1Bill T. Jones/Arnie Zane Dance Company, performing “Fondly Do We Hope . . . Fervently Do We Pray” at the Kennedy Center Eisenhower Theater, Feb. 24-25. Jones, a recent Kennedy Center honoree, has his hands full here, but the result is impressive. He incorporates video, a rock band, a movable decor of pillars and drapes, actors reading excerpts of Abraham Lincoln’s speeches, and his excellent dancers into a multilayered tapestry of observations and emotions surrounding the Great Emancipator and his complicated legacy.

2Paul Taylor Dance Company, performing three recent works: “Three Dubious Memories,” “Brief Encounters” and his tribute to vaudeville, “Also Playing,” at the Kennedy Center Eisenhower Theater, March 22-24. Taylor has a uniquely theatrical, witty style, which he combines with dancers of uncommon virtuosity.

3Lucinda Childs Dance at Clarice Smith Performing Arts Center, April 21-22. Childs rose out of the experimental wing of New York dance in the 1960s and is known for her collaborations with composers John Adams and Steve Reich.
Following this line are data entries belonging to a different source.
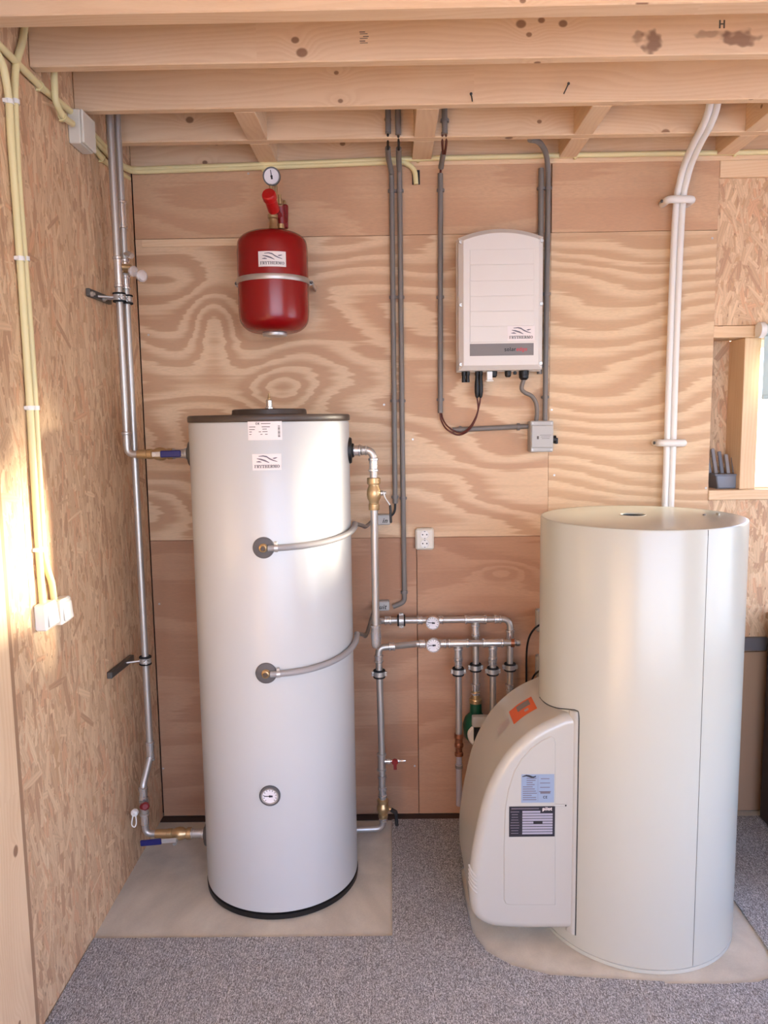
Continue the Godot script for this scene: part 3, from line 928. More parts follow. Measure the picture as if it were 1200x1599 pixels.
func build_openings() -> void:
	# window in the back wall, beyond a niche
	var n := setting("trim_2")
	slab("niche_back", Vector3(2.25, 1.362, -0.185), Vector3(2.464, 2.068, -0.165), M.strand, n, 0.001)
	slab("niche_side", Vector3(2.25, 1.362, -0.164), Vector3(2.266, 2.068, -0.016), M.strand, n, 0.001)
	slab("header_board", Vector3(2.3275, 2.022, -0.1635), Vector3(4.099, 2.068, -0.008), M.spruce, n, 0.002, Vector2(0.2, 0.05))
	slab("sill_board", Vector3(2.3275, 1.362, -0.1635), Vector3(4.099, 1.402, 0.006), M.spruce, n, 0.002, Vector2(1.2, 0.25))
	slab("jamb_stud", Vector3(2.4645, 1.4025, -0.185), Vector3(2.530, 2.0215, -0.022), M.spruce, n, 0.002, Vector2(0.6, 0.4))
	var w := setting("window_1")
	for b in [[Vector3(2.5305, 1.4025, -0.15), Vector3(2.56, 2.0215, -0.09)], [Vector3(4.06, 1.4025, -0.15), Vector3(4.099, 2.0215, -0.09)], [Vector3(2.5605, 1.4025, -0.15), Vector3(4.0595, 1.440, -0.09)], [Vector3(2.5605, 1.985, -0.15), Vector3(4.0595, 2.0215, -0.09)]]:
		slab("frame", b[0], b[1], M.white_plastic, w)
	slab("pane", Vector3(2.5605, 1.4405, -0.125), Vector3(4.0595, 1.9845, -0.120), M.glass, w, 0.0)
	# roller blind
	var r := thing("roller_blind", Vector3(2.53, 2.03, 0.012), "pale grey-green roller blind half lowered over the window at the right edge", "blind")
	var s := Shape.new()
	s.tube([Vector3(2.512, 2.045, 0.034), Vector3(4.10, 2.045, 0.034)], 0.024, 20)
	part("roll", s, M.blind, r)
	s = Shape.new()
	s.lathe([Vector2(0.0001, -0.012), Vector2(0.027, -0.012), Vector2(0.031, -0.008), Vector2(0.031, 0.012), Vector2(0.0001, 0.012)], Vector3(2.502, 2.045, 0.034), Vector3(-1, 0, 0), 24)
	s.box(Vector3(2.500, 2.045, 0.012), Vector3(0.014, 0.05, 0.03), 0.002)
	part("end_bracket", s, M.white_plastic, r)
	s = Shape.new()
	s.box(Vector3(3.302, 1.908, 0.030), Vector3(1.57, 0.25, 0.0012), 0.0)
	part("fabric", s, M.blind, r)
	s = Shape.new()
	s.box(Vector3(3.302, 1.780, 0.030), Vector3(1.57, 0.018, 0.012), 0.003)
	part("bottom_bar", s, M.blind, r)
	# big window in the right wall
	w = setting("window_2")
	for b in [[Vector3(4.44, 0.7505, 0.7505), Vector3(4.50, 2.2495, 0.81)], [Vector3(4.44, 0.7505, 2.94), Vector3(4.50, 2.2495, 2.9995)], [Vector3(4.44, 0.7505, 0.8105), Vector3(4.50, 0.81, 2.9395)], [Vector3(4.44, 2.19, 0.8105), Vector3(4.50, 2.2495, 2.9395)], [Vector3(4.445, 0.8105, 1.84), Vector3(4.495, 2.1895, 1.90)]]:
		slab("frame", b[0], b[1], M.white_plastic, w)
	slab("pane", Vector3(4.468, 0.8105, 0.8105), Vector3(4.473, 2.1895, 1.8395), M.glass, w, 0.0)
	slab("pane", Vector3(4.468, 0.8105, 1.9005), Vector3(4.473, 2.1895, 2.9395), M.glass, w, 0.0)

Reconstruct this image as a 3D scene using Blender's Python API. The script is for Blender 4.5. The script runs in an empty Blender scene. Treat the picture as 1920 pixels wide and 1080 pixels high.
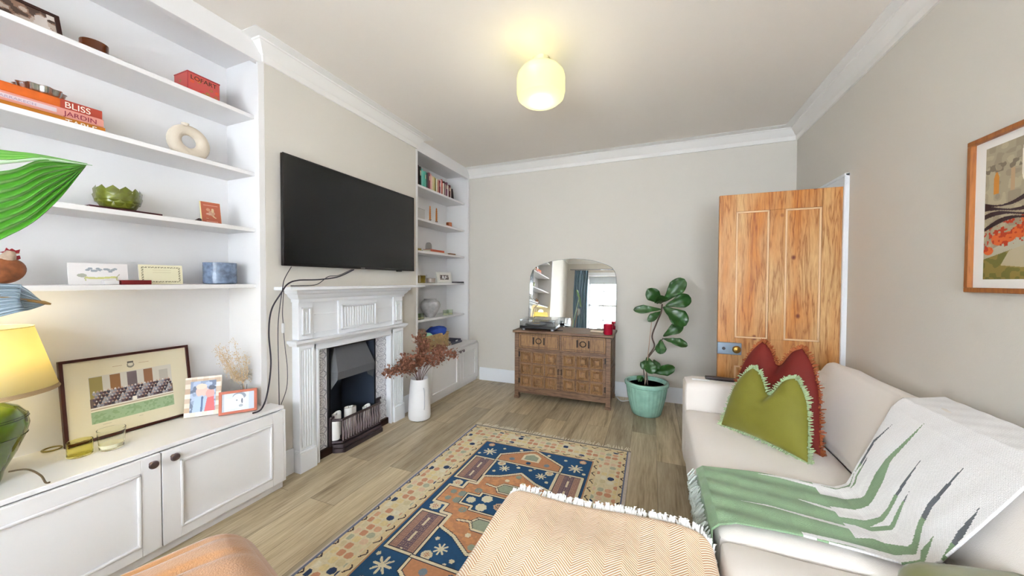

But we’ll see a revival of her first work set to music: her evening-length 1979 piece “Dance,” with music by Philip Glass. In it, her dancers interact with projected images from the original Sol LeWitt film.

4Martha Graham Company, performing “Essential Graham,” April 22 at McLean Community Center’s Alden Theatre. This 386-seat venue will make for an intimate setting to view such evergreen Graham works as “Appalachian Spring” as the company celebrates its 85th anniversary.

5Trisha Brown Dance Company, performing April 30 at George Mason University Center for the Arts. Brown, like Childs a product of the rethinking, boundary-busting 1960s ferment in dance, is revered for her cerebral approach to abstract movement. Her troupe performs a new work, “Pygmalion,” along with repertory pieces.